⟨
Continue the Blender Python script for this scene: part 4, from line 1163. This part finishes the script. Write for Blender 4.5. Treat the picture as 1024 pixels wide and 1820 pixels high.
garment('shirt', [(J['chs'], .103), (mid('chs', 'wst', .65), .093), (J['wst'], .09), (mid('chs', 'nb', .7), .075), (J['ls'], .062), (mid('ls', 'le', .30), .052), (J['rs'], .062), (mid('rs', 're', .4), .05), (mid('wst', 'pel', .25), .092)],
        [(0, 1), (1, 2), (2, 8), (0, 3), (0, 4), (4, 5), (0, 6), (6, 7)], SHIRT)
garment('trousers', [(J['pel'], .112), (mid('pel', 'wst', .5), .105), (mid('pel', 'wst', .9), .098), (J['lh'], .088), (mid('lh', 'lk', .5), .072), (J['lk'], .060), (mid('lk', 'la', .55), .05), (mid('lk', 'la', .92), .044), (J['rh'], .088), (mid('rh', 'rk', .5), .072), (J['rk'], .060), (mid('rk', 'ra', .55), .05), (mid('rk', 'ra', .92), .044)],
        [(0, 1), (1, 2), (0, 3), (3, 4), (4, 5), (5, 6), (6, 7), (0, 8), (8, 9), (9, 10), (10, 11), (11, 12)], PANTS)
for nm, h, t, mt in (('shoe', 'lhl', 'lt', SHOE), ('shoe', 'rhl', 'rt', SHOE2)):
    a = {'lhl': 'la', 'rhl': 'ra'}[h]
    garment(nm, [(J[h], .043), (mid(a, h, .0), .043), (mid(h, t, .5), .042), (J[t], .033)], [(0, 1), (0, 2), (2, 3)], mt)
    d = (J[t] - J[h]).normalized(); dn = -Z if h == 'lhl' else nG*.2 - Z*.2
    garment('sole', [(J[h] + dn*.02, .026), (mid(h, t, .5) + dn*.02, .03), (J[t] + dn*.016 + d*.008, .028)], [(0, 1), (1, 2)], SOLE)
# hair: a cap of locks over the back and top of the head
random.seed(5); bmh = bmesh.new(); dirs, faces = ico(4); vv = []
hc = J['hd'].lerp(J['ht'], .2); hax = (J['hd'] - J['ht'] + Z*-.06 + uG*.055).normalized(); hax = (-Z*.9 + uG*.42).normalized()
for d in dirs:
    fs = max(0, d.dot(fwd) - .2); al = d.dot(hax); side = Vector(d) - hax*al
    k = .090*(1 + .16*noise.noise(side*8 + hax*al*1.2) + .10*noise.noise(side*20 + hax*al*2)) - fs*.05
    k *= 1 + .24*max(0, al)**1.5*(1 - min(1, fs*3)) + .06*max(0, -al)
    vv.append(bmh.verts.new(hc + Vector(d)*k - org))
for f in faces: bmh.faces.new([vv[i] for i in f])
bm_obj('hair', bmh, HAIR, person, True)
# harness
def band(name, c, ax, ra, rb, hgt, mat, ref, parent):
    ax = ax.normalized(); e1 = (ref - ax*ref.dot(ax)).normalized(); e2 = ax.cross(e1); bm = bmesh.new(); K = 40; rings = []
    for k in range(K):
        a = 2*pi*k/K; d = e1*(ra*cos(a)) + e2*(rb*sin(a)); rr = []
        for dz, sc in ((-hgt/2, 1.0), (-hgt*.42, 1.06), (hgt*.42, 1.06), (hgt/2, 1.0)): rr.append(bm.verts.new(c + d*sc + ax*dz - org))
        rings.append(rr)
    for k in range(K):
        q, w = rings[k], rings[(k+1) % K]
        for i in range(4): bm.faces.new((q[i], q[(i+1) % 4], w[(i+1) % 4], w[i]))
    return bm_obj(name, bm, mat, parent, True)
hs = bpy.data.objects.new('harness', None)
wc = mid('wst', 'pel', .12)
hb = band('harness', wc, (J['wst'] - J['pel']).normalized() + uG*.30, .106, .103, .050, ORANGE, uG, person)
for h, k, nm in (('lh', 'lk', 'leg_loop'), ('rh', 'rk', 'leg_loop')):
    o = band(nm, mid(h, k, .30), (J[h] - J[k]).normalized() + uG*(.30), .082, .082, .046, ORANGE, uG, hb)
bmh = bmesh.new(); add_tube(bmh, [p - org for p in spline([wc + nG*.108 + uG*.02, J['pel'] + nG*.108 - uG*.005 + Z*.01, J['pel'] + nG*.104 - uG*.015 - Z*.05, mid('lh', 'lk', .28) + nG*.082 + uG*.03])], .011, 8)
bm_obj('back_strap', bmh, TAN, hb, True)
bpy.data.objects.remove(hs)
⟩
**Stated goal:** Output all of the material exactly as written.

**Full solution:**
Continue the Blender Python script for this scene: part 4, from line 1163. This part finishes the script. Write for Blender 4.5. Treat the picture as 1024 pixels wide and 1820 pixels high.
garment('shirt', [(J['chs'], .103), (mid('chs', 'wst', .65), .093), (J['wst'], .09), (mid('chs', 'nb', .7), .075), (J['ls'], .062), (mid('ls', 'le', .30), .052), (J['rs'], .062), (mid('rs', 're', .4), .05), (mid('wst', 'pel', .25), .092)],
        [(0, 1), (1, 2), (2, 8), (0, 3), (0, 4), (4, 5), (0, 6), (6, 7)], SHIRT)
garment('trousers', [(J['pel'], .112), (mid('pel', 'wst', .5), .105), (mid('pel', 'wst', .9), .098), (J['lh'], .088), (mid('lh', 'lk', .5), .072), (J['lk'], .060), (mid('lk', 'la', .55), .05), (mid('lk', 'la', .92), .044), (J['rh'], .088), (mid('rh', 'rk', .5), .072), (J['rk'], .060), (mid('rk', 'ra', .55), .05), (mid('rk', 'ra', .92), .044)],
        [(0, 1), (1, 2), (0, 3), (3, 4), (4, 5), (5, 6), (6, 7), (0, 8), (8, 9), (9, 10), (10, 11), (11, 12)], PANTS)
for nm, h, t, mt in (('shoe', 'lhl', 'lt', SHOE), ('shoe', 'rhl', 'rt', SHOE2)):
    a = {'lhl': 'la', 'rhl': 'ra'}[h]
    garment(nm, [(J[h], .043), (mid(a, h, .0), .043), (mid(h, t, .5), .042), (J[t], .033)], [(0, 1), (0, 2), (2, 3)], mt)
    d = (J[t] - J[h]).normalized(); dn = -Z if h == 'lhl' else nG*.2 - Z*.2
    garment('sole', [(J[h] + dn*.02, .026), (mid(h, t, .5) + dn*.02, .03), (J[t] + dn*.016 + d*.008, .028)], [(0, 1), (1, 2)], SOLE)
# hair: a cap of locks over the back and top of the head
random.seed(5); bmh = bmesh.new(); dirs, faces = ico(4); vv = []
hc = J['hd'].lerp(J['ht'], .2); hax = (J['hd'] - J['ht'] + Z*-.06 + uG*.055).normalized(); hax = (-Z*.9 + uG*.42).normalized()
for d in dirs:
    fs = max(0, d.dot(fwd) - .2); al = d.dot(hax); side = Vector(d) - hax*al
    k = .090*(1 + .16*noise.noise(side*8 + hax*al*1.2) + .10*noise.noise(side*20 + hax*al*2)) - fs*.05
    k *= 1 + .24*max(0, al)**1.5*(1 - min(1, fs*3)) + .06*max(0, -al)
    vv.append(bmh.verts.new(hc + Vector(d)*k - org))
for f in faces: bmh.faces.new([vv[i] for i in f])
bm_obj('hair', bmh, HAIR, person, True)
# harness
def band(name, c, ax, ra, rb, hgt, mat, ref, parent):
    ax = ax.normalized(); e1 = (ref - ax*ref.dot(ax)).normalized(); e2 = ax.cross(e1); bm = bmesh.new(); K = 40; rings = []
    for k in range(K):
        a = 2*pi*k/K; d = e1*(ra*cos(a)) + e2*(rb*sin(a)); rr = []
        for dz, sc in ((-hgt/2, 1.0), (-hgt*.42, 1.06), (hgt*.42, 1.06), (hgt/2, 1.0)): rr.append(bm.verts.new(c + d*sc + ax*dz - org))
        rings.append(rr)
    for k in range(K):
        q, w = rings[k], rings[(k+1) % K]
        for i in range(4): bm.faces.new((q[i], q[(i+1) % 4], w[(i+1) % 4], w[i]))
    return bm_obj(name, bm, mat, parent, True)
hs = bpy.data.objects.new('harness', None)
wc = mid('wst', 'pel', .12)
hb = band('harness', wc, (J['wst'] - J['pel']).normalized() + uG*.30, .106, .103, .050, ORANGE, uG, person)
for h, k, nm in (('lh', 'lk', 'leg_loop'), ('rh', 'rk', 'leg_loop')):
    o = band(nm, mid(h, k, .30), (J[h] - J[k]).normalized() + uG*(.30), .082, .082, .046, ORANGE, uG, hb)
bmh = bmesh.new(); add_tube(bmh, [p - org for p in spline([wc + nG*.108 + uG*.02, J['pel'] + nG*.108 - uG*.005 + Z*.01, J['pel'] + nG*.104 - uG*.015 - Z*.05, mid('lh', 'lk', .28) + nG*.082 + uG*.03])], .011, 8)
bm_obj('back_strap', bmh, TAN, hb, True)
bpy.data.objects.remove(hs)